Otto M. Zykan

(1935 - 2006)

Der Sängerknabe als Revoluzzer

Staatsoperette lautet für viele das Stichwort und sorgt für gerunzelte Stirnen. Oder auch einfach Franz: Die mythenumwobene Schuhwerbung der siebziger Jahre ist mit dem Namen Otto M. Zykan aufs innigste verbunden. Womit bereits Grenzwerte markiert wären: Zum einen hat der 1935 geborene Wiener immer gern provoziert und daraus Kapital geschlagen; zum andern war er sich nie zu schade, seine Kreativität für kommerzielle Zwecke zu verwenden.

Stichwort Staatsoperette: Mit diesem Film des Regisseurs Franz Novotny kam Zykan 1977 in die Schlagzeilen. Die zynische TV-Show über Aspekte der Zwischenkriegszeit und die Erste Republik erhitzte die Gemüter. Italiens »Duce« und Dollfuß als Figuren eines musikalischen Kabaretts, das ging vielen zu weit.
Mittlerweile scheinen weitaus provokantere Aktionen der Kunstszene viel weniger Zündstoff zu bergen. Zykan fungierte als Vorkämpfer, der seinen Kollegen einen Freiraum erstritt, der ins weite Feld der subventionierten Nichtbeachtung geführt hat.
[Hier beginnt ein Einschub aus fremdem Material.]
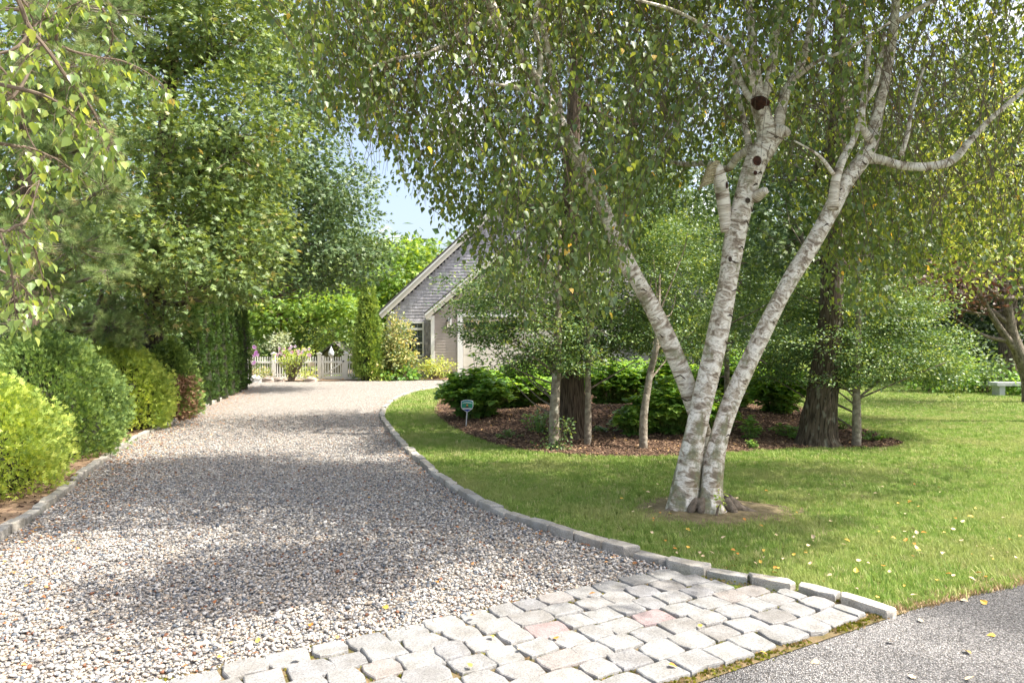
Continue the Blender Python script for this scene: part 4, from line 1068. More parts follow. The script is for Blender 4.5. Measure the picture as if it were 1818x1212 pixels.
tree('oak_tree', 'dark leaved oak spreading above the white picket fence', (-11.4, 24.0, 0),
     [(-11.4, 24.0, -.1, .2), (-11.2, 24, 2.5, .16), (-10, 23.6, 4.2, .13), (-8.6, 23, 6.5, .08)],
     [PB_(500, 380, 22, 170, 150, 1.8), PB_(570, 430, 22, 190, 130, 1.8), PB_(600, 330, 22, 130, 140, 1.6), PB_(520, 270, 22, 180, 160, 1.8), PB_(640, 450, 22, 110, 80, 1.4), PB_(470, 470, 22, 130, 90, 1.6), PB_(570, 490, 22, 110, 60, 1.2),
      PB_(560, 190, 22.5, 90, 120, 1.5), PB_(500, 100, 23, 170, 180, 1.8)],
     M_loak2, M_oakbark, (OAKL, .15), per=30, cr=.34, dens=14, rng=rt, limb_r=.07, flat=.5, inner=.4)
tree('oak_tree', 'leafy oak filling the far upper left behind the pines', (-12.5, 17, 0),
     [(-12.5, 17, -.1, .25), (-12.3, 17, 4, .19), (-12, 17, 9, .08)],
     [PB_(60, 120, 16.5, 260, 260, 1.6), PB_(170, 210, 16, 180, 200, 1.4), PB_(60, 330, 16.5, 240, 220, 1.6), PB_(180, 430, 16.5, 180, 160, 1.4), PB_(60, -90, 16.5, 300, 200, 2)],
     M_loak, M_oakbark, (OAKL, .15), per=26, cr=.38, dens=15, rng=rt, limb_r=.06)
tree('maple_tree', 'bright green maple with a short dark trunk just behind the picket fence', (-10.7, 31, 0),
     [(-10.7, 31, -.1, .24), (-10.65, 31, 2, .2), (-10.5, 31, 3.6, .15), (-10.2, 31, 6, .08)],
     [PB_(480, 560, 31, 110, 80, 1.6), PB_(560, 535, 31, 110, 70, 1.6), PB_(455, 520, 31, 60, 80, 1.2), PB_(600, 550, 31, 90, 50, 1.4), PB_(520, 500, 32, 170, 80, 1.6)],
     M_lmaple, M_oakbark, (OAKL, .22), per=20, cr=.38, dens=14, rng=rt, limb_r=.08, flat=.35)
tree('maple_tree', 'sunlit yellow green maple rising left of the garage gable', (-6.0, 38, 0),
     [(-6.0, 38, -.1, .2), (-6, 38, 3, .15), (-5.8, 38, 6, .06)],
     [PB_(700, 500, 37, 150, 110, 2), PB_(660, 570, 36, 110, 130, 1.8), PB_(720, 450, 38, 120, 60, 1.6), PB_(630, 500, 38, 90, 90, 1.6), PB_(735, 560, 37, 80, 120, 1.4), PB_(680, 640, 36, 120, 60, 1.4)],
     M_lmaple, M_oakbark, (OAKL, .28), per=18, cr=.45, dens=10, rng=rt, limb_r=.08, flat=.4)
tree('locust_tree', 'grey green tree top showing just above the garage rake', (-4.6, 48, 0),
     [(-4.6, 48, -.1, .2), (-4.6, 48, 4, .15), (-4.6, 48, 7, .05)],
     [PB_(745, 465, 48, 60, 70, 1.6), PB_(700, 455, 48, 60, 60, 1.6), PB_(775, 500, 48, 60, 60, 1.6), PB_(640, 470, 50, 90, 70, 1.6)],
     M_loak, M_oakbark, (LEAF, .30), per=16, cr=.55, dens=4, rng=rt)
for (px, py, wp, hp, Y, mt_, lb_) in [(455, 610, 60, 60, 30, M_lwood, 'round green shrub behind the left end of the picket fence'),
                                    (590, 585, 130, 60, 37, M_lyellow, 'low yellow green tree behind the fence, over the shed roof'),
                                    (530, 600, 60, 70, 31.5, M_lwood, 'mid green shrub behind the pink flowers'),
                                    (640, 600, 60, 90, 31, M_loak, 'loose green shrub between the shed and the tall arborvitae')]:
    b = PB_(px, py, Y, wp, hp, .9); base = (b[0], Y, 0)
    tree('garden_tree', lb_, base, [(b[0], Y, -.05, .05), (b[0] + .1, Y, .8, .04), (b[0], Y, b[2], .02)], [b, (b[0] - .3, Y + .2, b[2] * .6, b[3] * .8, .8, b[5] * .7)], mt_, M_limb, (LEAF, .15), per=16, cr=.28, dens=14, rng=rt, limb_r=.03)
b = PB_(497, 610, 28.6, 40, 40, .4)
tree('silver_shrub', 'silvery leaved shrub standing behind a picket fence post', (b[0], 28.6, 0), [(b[0], 28.6, -.05, .03), (b[0], 28.6, b[2], .015)], [b], M_lsilver, M_limb, (LEAF, .08), per=16, cr=.14, dens=70, rng=rt, limb_r=.015, cat='shrub')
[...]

Vor knapp einem Vierteljahrhundert war das anders, da fühlte sich die Nation noch betroffen von künstlerischen Versuchen der Vergangenheitsbewältigung.

Zykan war seit jeher ein Anwalt der Unangepaßtheit und revoltierte im Verein mit Kurt Schwertsik oder Heinz Karl Gruber auch gegen die doktrinären Fesseln, die man der Neuen Musik angelegt hatte. Zwar absolvierte er virtuos auch Aufführungen sämtlicher Schönbergscher Klavierwerke, aber er stellte sich wiederholt gegen den traditionellen Konzert- und Opernbetrieb.
Bald bekannte er, daß er am liebsten Stücke schaffe, die er selber, ungestört von mißverstehenden Interpreten und Regisseuren, aufführen könne. Entsprechend ist seine nächste Premiere, 23. September in den Kristallwelten von Wattens, einem Streichquartett mit teilhabendem Komponisten gewidmet. Seit Singers Nähmaschine ist die beste, 1966, weiß man, daß in der Erschließung von Randbereichen, von extremen Spiel- und Singmöglichkeiten, witzigen Performance-Bereichen Zykans Stärke liegt.

Aus dem ehemaligen Sängerknaben ist ein Revoluzzer geworden, ein Revoluzzer aber, dem der Sinn für die Schönheit einfacher Klänge nie abhanden kommen sollte. So konnte Otto M. Zykan – das »M« stand abwechselnd für Matthäus oder für Meister – auch das Filmmusikgenre mit teils schrägen, teils wohllautenden Hervorbringungen bereichern und immer den zur Szene passenden Ton finden. Allerlei Preise und Würdigungen wurden dem Komponisten, Sprachkünstler und Pianisten dafür zuteil.